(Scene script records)
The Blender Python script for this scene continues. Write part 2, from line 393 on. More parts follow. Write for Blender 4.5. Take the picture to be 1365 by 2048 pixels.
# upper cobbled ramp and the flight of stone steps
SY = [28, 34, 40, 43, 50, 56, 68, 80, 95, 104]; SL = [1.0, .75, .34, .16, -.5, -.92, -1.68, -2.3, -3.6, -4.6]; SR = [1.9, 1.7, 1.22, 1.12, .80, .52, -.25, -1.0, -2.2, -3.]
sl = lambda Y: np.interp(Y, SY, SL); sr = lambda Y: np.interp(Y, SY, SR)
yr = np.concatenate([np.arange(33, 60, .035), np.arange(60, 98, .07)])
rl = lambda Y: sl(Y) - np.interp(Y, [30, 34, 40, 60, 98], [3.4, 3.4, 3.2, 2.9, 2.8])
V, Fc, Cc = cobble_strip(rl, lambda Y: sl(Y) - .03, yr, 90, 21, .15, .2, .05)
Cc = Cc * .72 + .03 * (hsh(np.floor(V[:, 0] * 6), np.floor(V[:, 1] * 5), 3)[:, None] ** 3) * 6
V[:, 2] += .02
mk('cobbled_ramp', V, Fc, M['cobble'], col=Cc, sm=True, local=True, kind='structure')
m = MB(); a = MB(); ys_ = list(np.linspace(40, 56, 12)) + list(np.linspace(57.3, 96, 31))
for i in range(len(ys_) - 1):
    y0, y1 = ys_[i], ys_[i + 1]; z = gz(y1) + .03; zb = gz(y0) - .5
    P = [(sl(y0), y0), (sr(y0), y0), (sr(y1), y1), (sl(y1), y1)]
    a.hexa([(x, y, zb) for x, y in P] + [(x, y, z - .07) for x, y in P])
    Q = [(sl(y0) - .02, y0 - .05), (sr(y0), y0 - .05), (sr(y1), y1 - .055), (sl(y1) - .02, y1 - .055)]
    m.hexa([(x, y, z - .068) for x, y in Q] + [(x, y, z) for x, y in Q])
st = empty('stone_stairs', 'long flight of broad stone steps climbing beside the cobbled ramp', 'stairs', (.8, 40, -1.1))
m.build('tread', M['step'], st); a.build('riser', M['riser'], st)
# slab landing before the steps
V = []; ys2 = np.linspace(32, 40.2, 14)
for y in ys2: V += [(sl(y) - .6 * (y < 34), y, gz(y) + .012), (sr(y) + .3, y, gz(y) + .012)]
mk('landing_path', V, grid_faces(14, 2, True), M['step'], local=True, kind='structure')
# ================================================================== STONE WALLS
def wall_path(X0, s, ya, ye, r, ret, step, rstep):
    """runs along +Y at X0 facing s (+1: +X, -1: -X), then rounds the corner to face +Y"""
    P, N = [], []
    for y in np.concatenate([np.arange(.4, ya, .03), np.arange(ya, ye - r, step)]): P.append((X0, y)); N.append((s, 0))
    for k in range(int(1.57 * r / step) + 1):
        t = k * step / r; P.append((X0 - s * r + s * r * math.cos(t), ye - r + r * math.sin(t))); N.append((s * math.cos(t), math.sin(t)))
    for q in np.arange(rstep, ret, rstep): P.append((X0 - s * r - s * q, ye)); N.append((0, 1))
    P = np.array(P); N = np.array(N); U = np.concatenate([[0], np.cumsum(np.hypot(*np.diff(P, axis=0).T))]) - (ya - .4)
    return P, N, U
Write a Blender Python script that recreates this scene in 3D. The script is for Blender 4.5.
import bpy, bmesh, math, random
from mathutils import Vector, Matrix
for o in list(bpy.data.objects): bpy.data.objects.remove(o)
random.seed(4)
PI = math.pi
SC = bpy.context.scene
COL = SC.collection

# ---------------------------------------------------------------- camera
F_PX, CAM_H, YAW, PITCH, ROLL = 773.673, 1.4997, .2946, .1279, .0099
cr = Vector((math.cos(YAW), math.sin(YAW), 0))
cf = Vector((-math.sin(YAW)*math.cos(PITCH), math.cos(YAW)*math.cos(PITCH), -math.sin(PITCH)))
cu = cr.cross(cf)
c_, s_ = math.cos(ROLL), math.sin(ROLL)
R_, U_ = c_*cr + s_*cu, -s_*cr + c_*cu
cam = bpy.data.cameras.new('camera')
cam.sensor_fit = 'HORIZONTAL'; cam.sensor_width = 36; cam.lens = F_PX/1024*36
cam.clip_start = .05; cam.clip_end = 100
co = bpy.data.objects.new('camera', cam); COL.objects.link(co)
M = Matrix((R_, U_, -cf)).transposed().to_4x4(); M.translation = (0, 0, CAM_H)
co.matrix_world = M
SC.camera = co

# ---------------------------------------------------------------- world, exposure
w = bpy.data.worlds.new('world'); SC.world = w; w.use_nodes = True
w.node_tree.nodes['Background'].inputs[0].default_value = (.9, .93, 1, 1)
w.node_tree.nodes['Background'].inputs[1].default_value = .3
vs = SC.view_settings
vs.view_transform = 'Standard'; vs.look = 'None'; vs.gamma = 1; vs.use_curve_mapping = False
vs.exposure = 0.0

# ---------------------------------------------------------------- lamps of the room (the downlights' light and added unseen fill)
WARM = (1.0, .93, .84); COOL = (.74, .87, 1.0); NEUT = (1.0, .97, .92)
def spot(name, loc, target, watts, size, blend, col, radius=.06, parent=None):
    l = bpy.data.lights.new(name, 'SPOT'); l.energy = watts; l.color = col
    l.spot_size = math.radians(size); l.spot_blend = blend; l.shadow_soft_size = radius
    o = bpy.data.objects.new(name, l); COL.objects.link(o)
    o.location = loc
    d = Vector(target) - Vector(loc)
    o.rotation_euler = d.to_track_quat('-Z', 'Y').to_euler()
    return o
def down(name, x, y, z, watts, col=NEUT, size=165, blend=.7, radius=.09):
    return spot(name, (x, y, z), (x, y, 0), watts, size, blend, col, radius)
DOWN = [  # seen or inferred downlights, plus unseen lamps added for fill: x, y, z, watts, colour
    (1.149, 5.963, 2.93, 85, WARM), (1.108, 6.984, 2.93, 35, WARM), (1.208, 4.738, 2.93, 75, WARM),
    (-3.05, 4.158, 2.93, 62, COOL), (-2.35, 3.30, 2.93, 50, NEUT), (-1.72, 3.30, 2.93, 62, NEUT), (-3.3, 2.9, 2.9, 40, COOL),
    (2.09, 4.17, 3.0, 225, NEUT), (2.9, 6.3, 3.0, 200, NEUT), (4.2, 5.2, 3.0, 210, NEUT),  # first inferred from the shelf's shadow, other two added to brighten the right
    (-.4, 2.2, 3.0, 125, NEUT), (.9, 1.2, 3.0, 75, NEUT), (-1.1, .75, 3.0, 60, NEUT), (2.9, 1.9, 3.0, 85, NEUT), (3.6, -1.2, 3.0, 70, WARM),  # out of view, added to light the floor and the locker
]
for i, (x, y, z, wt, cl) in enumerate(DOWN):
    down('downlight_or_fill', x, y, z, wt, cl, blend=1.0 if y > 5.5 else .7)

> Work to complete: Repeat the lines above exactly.

> Solution for this task:
The Blender Python script for this scene continues. Write part 2, from line 393 on. More parts follow. Write for Blender 4.5. Take the picture to be 1365 by 2048 pixels.
# upper cobbled ramp and the flight of stone steps
SY = [28, 34, 40, 43, 50, 56, 68, 80, 95, 104]; SL = [1.0, .75, .34, .16, -.5, -.92, -1.68, -2.3, -3.6, -4.6]; SR = [1.9, 1.7, 1.22, 1.12, .80, .52, -.25, -1.0, -2.2, -3.]
sl = lambda Y: np.interp(Y, SY, SL); sr = lambda Y: np.interp(Y, SY, SR)
yr = np.concatenate([np.arange(33, 60, .035), np.arange(60, 98, .07)])
rl = lambda Y: sl(Y) - np.interp(Y, [30, 34, 40, 60, 98], [3.4, 3.4, 3.2, 2.9, 2.8])
V, Fc, Cc = cobble_strip(rl, lambda Y: sl(Y) - .03, yr, 90, 21, .15, .2, .05)
Cc = Cc * .72 + .03 * (hsh(np.floor(V[:, 0] * 6), np.floor(V[:, 1] * 5), 3)[:, None] ** 3) * 6
V[:, 2] += .02
mk('cobbled_ramp', V, Fc, M['cobble'], col=Cc, sm=True, local=True, kind='structure')
m = MB(); a = MB(); ys_ = list(np.linspace(40, 56, 12)) + list(np.linspace(57.3, 96, 31))
for i in range(len(ys_) - 1):
    y0, y1 = ys_[i], ys_[i + 1]; z = gz(y1) + .03; zb = gz(y0) - .5
    P = [(sl(y0), y0), (sr(y0), y0), (sr(y1), y1), (sl(y1), y1)]
    a.hexa([(x, y, zb) for x, y in P] + [(x, y, z - .07) for x, y in P])
    Q = [(sl(y0) - .02, y0 - .05), (sr(y0), y0 - .05), (sr(y1), y1 - .055), (sl(y1) - .02, y1 - .055)]
    m.hexa([(x, y, z - .068) for x, y in Q] + [(x, y, z) for x, y in Q])
st = empty('stone_stairs', 'long flight of broad stone steps climbing beside the cobbled ramp', 'stairs', (.8, 40, -1.1))
m.build('tread', M['step'], st); a.build('riser', M['riser'], st)
# slab landing before the steps
V = []; ys2 = np.linspace(32, 40.2, 14)
for y in ys2: V += [(sl(y) - .6 * (y < 34), y, gz(y) + .012), (sr(y) + .3, y, gz(y) + .012)]
mk('landing_path', V, grid_faces(14, 2, True), M['step'], local=True, kind='structure')
# ================================================================== STONE WALLS
def wall_path(X0, s, ya, ye, r, ret, step, rstep):
    """runs along +Y at X0 facing s (+1: +X, -1: -X), then rounds the corner to face +Y"""
    P, N = [], []
    for y in np.concatenate([np.arange(.4, ya, .03), np.arange(ya, ye - r, step)]): P.append((X0, y)); N.append((s, 0))
    for k in range(int(1.57 * r / step) + 1):
        t = k * step / r; P.append((X0 - s * r + s * r * math.cos(t), ye - r + r * math.sin(t))); N.append((s * math.cos(t), math.sin(t)))
    for q in np.arange(rstep, ret, rstep): P.append((X0 - s * r - s * q, ye)); N.append((0, 1))
    P = np.array(P); N = np.array(N); U = np.concatenate([[0], np.cumsum(np.hypot(*np.diff(P, axis=0).T))]) - (ya - .4)
    return P, N, U
Write a Blender Python script that recreates this scene in 3D. The script is for Blender 4.5.
import bpy, bmesh, math, random
from mathutils import Vector, Matrix
for o in list(bpy.data.objects): bpy.data.objects.remove(o)
random.seed(4)
PI = math.pi
SC = bpy.context.scene
COL = SC.collection

# ---------------------------------------------------------------- camera
F_PX, CAM_H, YAW, PITCH, ROLL = 773.673, 1.4997, .2946, .1279, .0099
cr = Vector((math.cos(YAW), math.sin(YAW), 0))
cf = Vector((-math.sin(YAW)*math.cos(PITCH), math.cos(YAW)*math.cos(PITCH), -math.sin(PITCH)))
cu = cr.cross(cf)
c_, s_ = math.cos(ROLL), math.sin(ROLL)
R_, U_ = c_*cr + s_*cu, -s_*cr + c_*cu
cam = bpy.data.cameras.new('camera')
cam.sensor_fit = 'HORIZONTAL'; cam.sensor_width = 36; cam.lens = F_PX/1024*36
cam.clip_start = .05; cam.clip_end = 100
co = bpy.data.objects.new('camera', cam); COL.objects.link(co)
M = Matrix((R_, U_, -cf)).transposed().to_4x4(); M.translation = (0, 0, CAM_H)
co.matrix_world = M
SC.camera = co

# ---------------------------------------------------------------- world, exposure
w = bpy.data.worlds.new('world'); SC.world = w; w.use_nodes = True
w.node_tree.nodes['Background'].inputs[0].default_value = (.9, .93, 1, 1)
w.node_tree.nodes['Background'].inputs[1].default_value = .3
vs = SC.view_settings
vs.view_transform = 'Standard'; vs.look = 'None'; vs.gamma = 1; vs.use_curve_mapping = False
vs.exposure = 0.0

# ---------------------------------------------------------------- lamps of the room (the downlights' light and added unseen fill)
WARM = (1.0, .93, .84); COOL = (.74, .87, 1.0); NEUT = (1.0, .97, .92)
def spot(name, loc, target, watts, size, blend, col, radius=.06, parent=None):
    l = bpy.data.lights.new(name, 'SPOT'); l.energy = watts; l.color = col
    l.spot_size = math.radians(size); l.spot_blend = blend; l.shadow_soft_size = radius
    o = bpy.data.objects.new(name, l); COL.objects.link(o)
    o.location = loc
    d = Vector(target) - Vector(loc)
    o.rotation_euler = d.to_track_quat('-Z', 'Y').to_euler()
    return o
def down(name, x, y, z, watts, col=NEUT, size=165, blend=.7, radius=.09):
    return spot(name, (x, y, z), (x, y, 0), watts, size, blend, col, radius)
DOWN = [  # seen or inferred downlights, plus unseen lamps added for fill: x, y, z, watts, colour
    (1.149, 5.963, 2.93, 85, WARM), (1.108, 6.984, 2.93, 35, WARM), (1.208, 4.738, 2.93, 75, WARM),
    (-3.05, 4.158, 2.93, 62, COOL), (-2.35, 3.30, 2.93, 50, NEUT), (-1.72, 3.30, 2.93, 62, NEUT), (-3.3, 2.9, 2.9, 40, COOL),
    (2.09, 4.17, 3.0, 225, NEUT), (2.9, 6.3, 3.0, 200, NEUT), (4.2, 5.2, 3.0, 210, NEUT),  # first inferred from the shelf's shadow, other two added to brighten the right
    (-.4, 2.2, 3.0, 125, NEUT), (.9, 1.2, 3.0, 75, NEUT), (-1.1, .75, 3.0, 60, NEUT), (2.9, 1.9, 3.0, 85, NEUT), (3.6, -1.2, 3.0, 70, WARM),  # out of view, added to light the floor and the locker
]
for i, (x, y, z, wt, cl) in enumerate(DOWN):
    down('downlight_or_fill', x, y, z, wt, cl, blend=1.0 if y > 5.5 else .7)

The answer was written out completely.